Minha casa acho que era a uns 100 metros da praia, então a gente tava
todos os dias na praia, mesmo se não fosse trabalhando, estava lá
passeando… Sei lá, alguma coisa estava fazendo na praia. Os meus pais venderam
lá porque eles queriam que a gente melhorasse de vida, um pouco,
né? E aí, venderam e a gente veio pra cá. Meu pai
comprou aqui essa área e tá aqui até hoje.

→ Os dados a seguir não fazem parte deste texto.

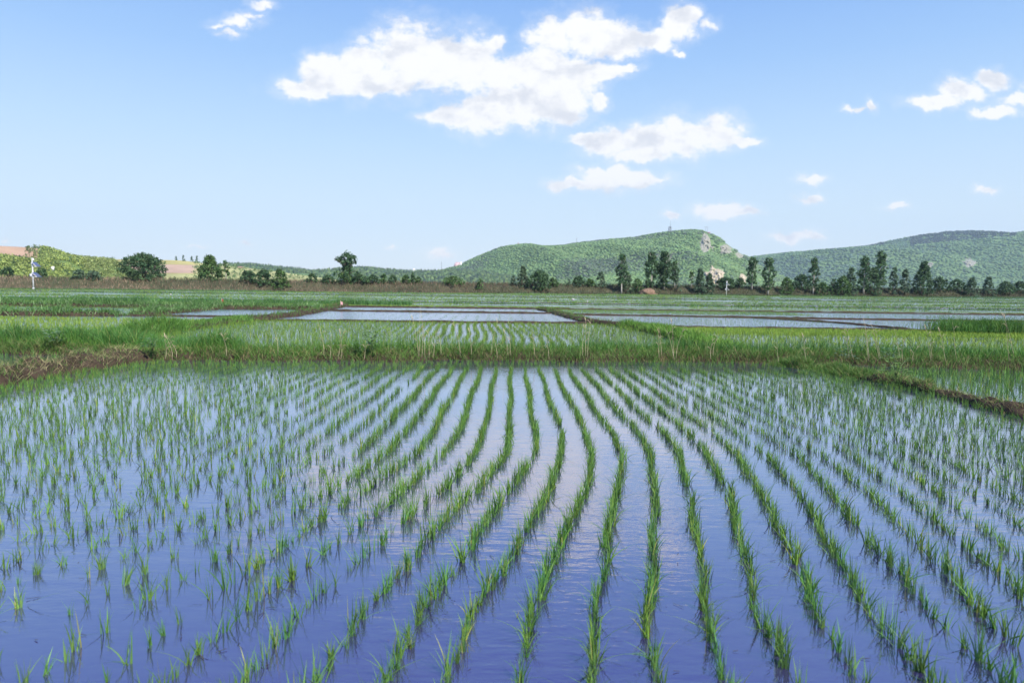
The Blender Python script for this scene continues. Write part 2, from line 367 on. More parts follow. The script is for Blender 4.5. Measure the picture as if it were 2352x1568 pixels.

Meu pai já fazia carpintaria, então aqui tinha mais serviço para ele. Ele
continuou trabalhando de carpinteiro. Ele fazia de tudo um pouco, fazia barcos,
canoas, fazia telhados. Com um pouco mais de idade, comecei a
trabalhar para ajudar. É isso, mas sempre na mesma arte, pescando, ajudando o
meu pai na carpintaria, entendeu? Com o meu pai, eu ajudava ele, fazia tudo que
ele pedia para eu ajudar, eu ajudava, né? Então, telhado, os barcos, né, o
que eu me lembro é isso.
A carpintaria, é uma atividade que você sempre tá aprendendo. Acho
que fazer barcos, assim, foi difícil no começo, mas a gente tá aprendendo
cada vez mais. O mais difícil foi o primeiro serviço, o primeiro barco
que eu peguei pra reformar, que o meu pai falou assim: “Vai
reformar esse barco”, aí eu fui, foi o mais difícil, porque eu saí de
ajudante para seguir a profissão, sozinho, então foi mais difícil. Como
era reforma, tinha que trocar a madeira do barco e é super difícil. Então aí, no
começo, sofri. Mas agora é tranquilo.
Com o primeiro barco, assim, a gente fica com aquele medo, né? Vai
que não dá certo, né? Mas é legal, você se sente realizado, você fez
um serviço que funcionou, um trabalho que funcionou. Funcionou legal, só
que é assim, a gente vai aperfeiçoando, né, os próximos ficaram
melhores, né? Com certeza. A finalização é a pior parte, os detalhes são a
pior parte. Toma tempo, tem que estar… Na verdade, é o que vai aparecer,
né?
Eu sou apaixonado por trabalhar com madeira, com barco, né? Eu poderia
estar fazendo outra coisa, mas realmente, barco é tudo o que eu gosto de
fazer. Trabalhar com madeira… Na verdade, assim, eu não consigo explicar, mas é muito
simples, só que você tem que gostar, você tem que ter o dom, um pouco do dom,
mas é bem simples, não tem muita dificuldade
[Entregar um barco todo reformado para aquele pescador que estava precisando:] Primeiro
que é uma responsabilidade grande, um barco assim, uma reforma vai
levar vidas lá, então tem que ser um negócio bem feito, né, mas é muito bom
porque o cara que recebe a reforma, ele fica contente,
entendeu? A gente sabe que é a ferramenta de trabalho do cara, o
cara agradece muito a gente. A gente fica na torcida que dê tudo
certo, né?
Ser carpinteiro, eu não sei nem te falar, é uma coisa muito gostosa de fazer,
uma coisa legal de fazer e assim, se alguém fosse
tentar fazer, tentar fazer com responsabilidade, com
carinho, entendeu? Sabendo que é para o mar, tem que saber respeitar o mar.
Fazer pensando que vi estar lavando vidas para o mar e tem que respeitar muito
o mar.
A gente tenta passar para o pessoal que quer aprender, tipo, meu filho,
por exemplo, meus sobrinhos, a maneira que faz, entendeu? E tenta
passar que tem que ter essa responsabilidade e realmente, o pessoal aprende
porque tá ali todo dia, tem o dom e vai aprendendo.